In May of 1894, employees
of George Pullman's Palace Car Corporation, already fed up with the company's
paternalism and hard line against unions, went on strike in protest of
large wage cuts that left them unable to eat after paying high rents
in the company-owned town at 111th and Cottage Grove in Chicago. The
workers were affiliated with the American Railway Union, the first 'industrial'
union to admit both skilled and unskilled workers as members. Honoring
the strike, railroad workers--both ARU members and nonmembers--in 26
states across the country refused to move trains if they contained Pullman
cars. Because the US mail was transported via trains that contained Pullman
cars, the ARU was accused of interfering with the mails, a Federal crime.

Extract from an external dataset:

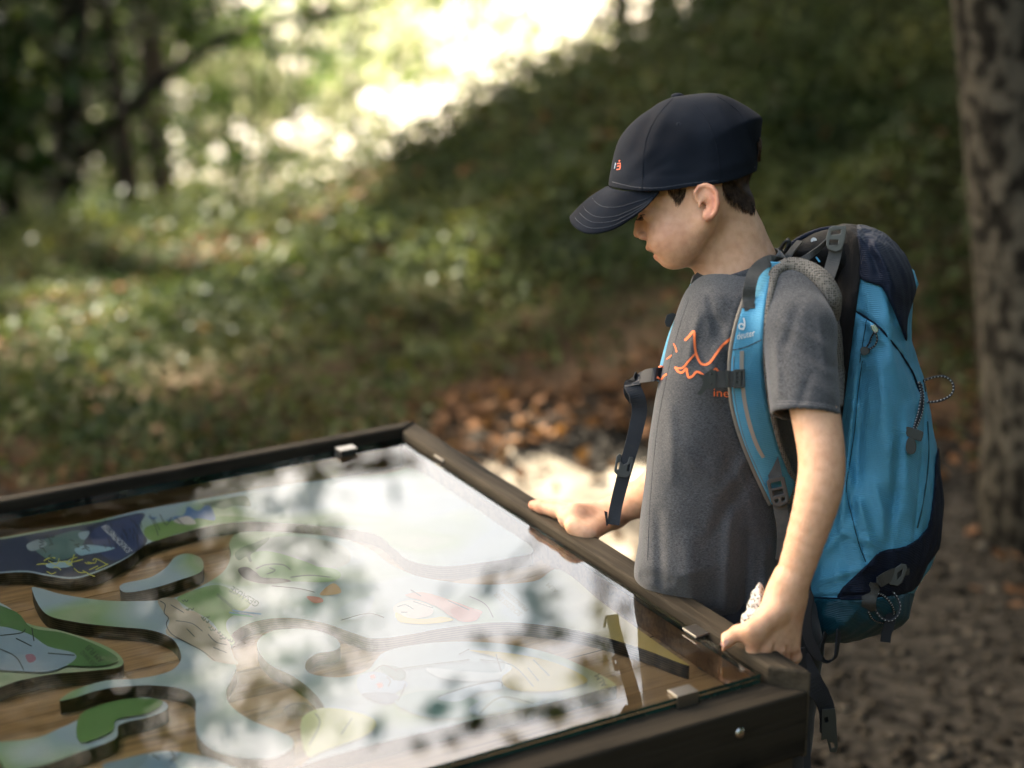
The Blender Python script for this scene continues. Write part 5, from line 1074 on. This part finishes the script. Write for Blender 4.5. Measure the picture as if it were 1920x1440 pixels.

The union offered to remove the Pullman cars and handle the trains without
them, but the US Attorney General, who sat on the board of directors
of several railroad companies, refused and secured several injunctions
against the American Railway Union. Meanwhile, civil disturbance had
broken out at some railyards on the southside. Ignoring the protests
of Governor John Peter Altgeld, who believed state police were ably handling
the situation, US President Grover Cleveland called federal troops into
Chicago on July 4. By July 7, the leadership of the American Railway
Union was in jail, and the union limped along for a few years until folding
in 1897. George Pullman died the same year, and the company was forced
to sell the town in 1898. It is now a Chicago neighborhood designation.